Her ikisi de memleket sevdalısı. Bu uğurda canlarını riske etmiş, yaralanmışlar. Esir edilmiş biri, diğeri gibi sürgüne gönderilmiş.
Ve yepyeni, taptaze bir ülkenin doğum sancıları yaşanmaktadır.
Mustafa Kemal, yapacağı devrimlerin mümkün mertebe az problem çıkarmasını istemektedir. Bu için Said Nursi’yi ikna edebilmek ümidiyle çağırmıştır Ankara’ya.
Dertleri aynı ancak reçeteleri neredeyse birbirine zıttır.

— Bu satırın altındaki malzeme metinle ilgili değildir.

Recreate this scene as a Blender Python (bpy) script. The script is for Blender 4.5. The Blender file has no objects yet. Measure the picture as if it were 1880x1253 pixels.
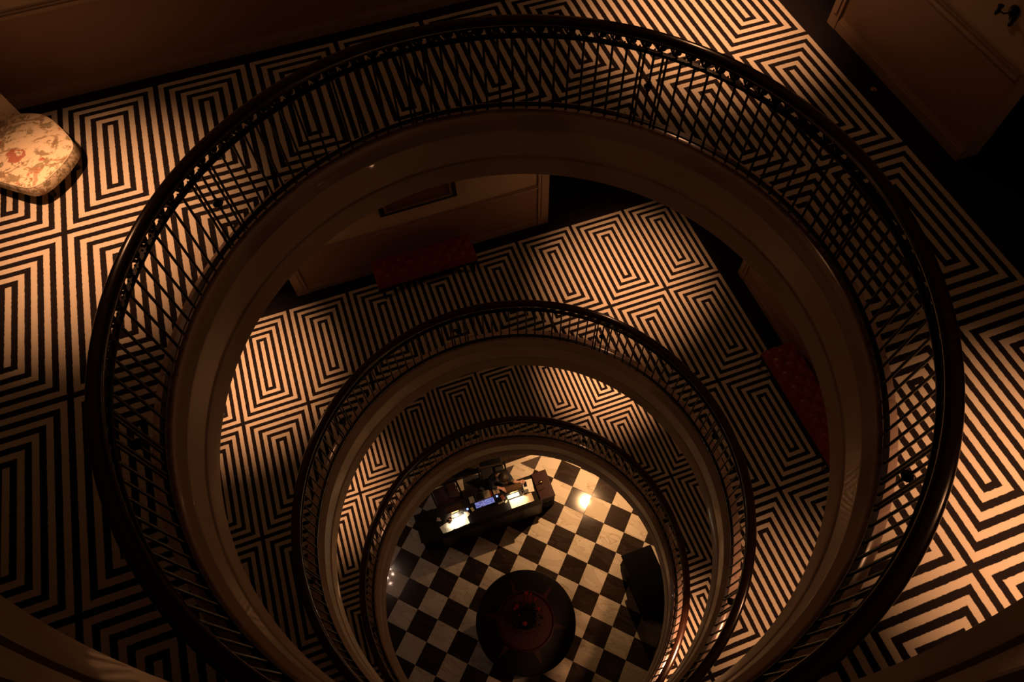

Bediüzzaman kendi kültür ve inancından koparılacak bir toplumun hiçbir zaman özgür ve mesut bir ülke olamayacağına inanmaktadır. Mustafa Kemal ise, eskinin pek çok şeyinin ülkeyi batırma noktasına geldiğine inanmakta ve gerekirse zor kullanarak ülkesini değiştirmeyi kafasına koymuştur.
Ancak her ikisi de iknaya büyük önem vermektedir.
İşte Bediüzzaman’ın Ankara’ya gelmesini iki karakterin burun buruna çarpışması değil, birbirini ikna çabası olarak görmek gerektiğine inanmaktayım.
Merhum Badıllı kitabında Bediüzzaman’ın Ankara’ya gelmesini nedensellik bağlamında şöyle yorumluyor:
“İşte Bediüzzaman yukarıda kaydedilen ümit ve gayelerle İstanbul’daki vazifesini bitirmiş, artık Ankara’ya gidebilirdi. Gidip de teşekkül eden şu yeni İslam-Türk hükûmetini kutlamak ve temelleri atılmakta olan bu İslam hükûmetinin ana taşlarını sağlam bir zemine oturtmak mutlaka lâzımdı. Aynı zamanda, kafasında, kalbinde taşıdığı dünya çapındaki büyük hizmet programlarını da bu yeni İslam hükûmeti nezdinde tahakkuk ettirmesi gerekirdi. Çünkü zaman ve zemin itibariyle merhun(tutulu) vakti gelmişti artık…” (MTH, s535)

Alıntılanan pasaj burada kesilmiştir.